**Exercise details**
Return the data exactly, with all pictures removed.

**Material**
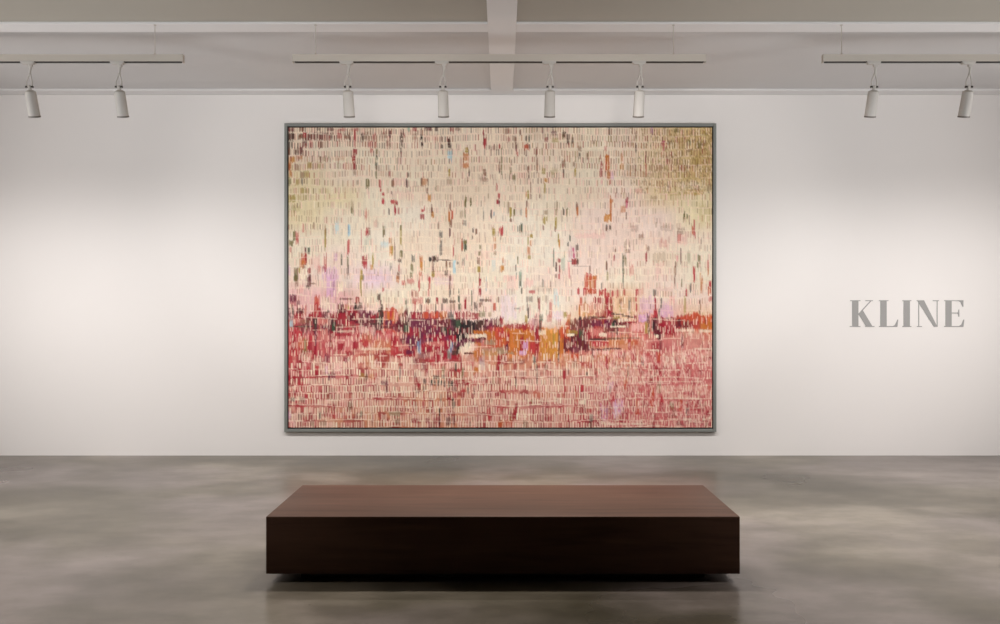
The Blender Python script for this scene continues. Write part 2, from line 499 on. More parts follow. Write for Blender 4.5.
# ------------------------------------------------------------------ painting
# canvas colours: every stroke below is paint lying on the canvas (position, size, colour), in units of 1/7.8 px on 16 fields
PAL = {'K': (38, 30, 32), 'm': (104, 28, 42), 'R': (168, 30, 48), 'r': (198, 58, 66), 'e': (206, 82, 50), 'O': (207, 118, 46),
       'A': (217, 146, 64), 'Y': (178, 152, 60), 'v': (120, 112, 62), 'g': (62, 82, 60), 'G': (150, 182, 160), 'b': (172, 205, 216),
       'S': (128, 150, 178), 'l': (216, 164, 202), 'L': (230, 204, 216), 'n': (136, 86, 64), 'N': (80, 50, 44), 't': (176, 146, 116),
       'c': (241, 222, 196), 'p': (233, 176, 168), 's': (217, 130, 120), 'q': (205, 100, 108), 'P': (112, 34, 64), 'M': (205, 52, 112),
       'h': (128, 120, 112), 'o': (206, 174, 112)}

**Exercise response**
The Blender Python script for this scene continues. Write part 2, from line 499 on. More parts follow. Write for Blender 4.5.
# ------------------------------------------------------------------ painting
# canvas colours: every stroke below is paint lying on the canvas (position, size, colour), in units of 1/7.8 px on 16 fields
PAL = {'K': (38, 30, 32), 'm': (104, 28, 42), 'R': (168, 30, 48), 'r': (198, 58, 66), 'e': (206, 82, 50), 'O': (207, 118, 46),
       'A': (217, 146, 64), 'Y': (178, 152, 60), 'v': (120, 112, 62), 'g': (62, 82, 60), 'G': (150, 182, 160), 'b': (172, 205, 216),
       'S': (128, 150, 178), 'l': (216, 164, 202), 'L': (230, 204, 216), 'n': (136, 86, 64), 'N': (80, 50, 44), 't': (176, 146, 116),
       'c': (241, 222, 196), 'p': (233, 176, 168), 's': (217, 130, 120), 'q': (205, 100, 108), 'P': (112, 34, 64), 'M': (205, 52, 112),
       'h': (128, 120, 112), 'o': (206, 174, 112)}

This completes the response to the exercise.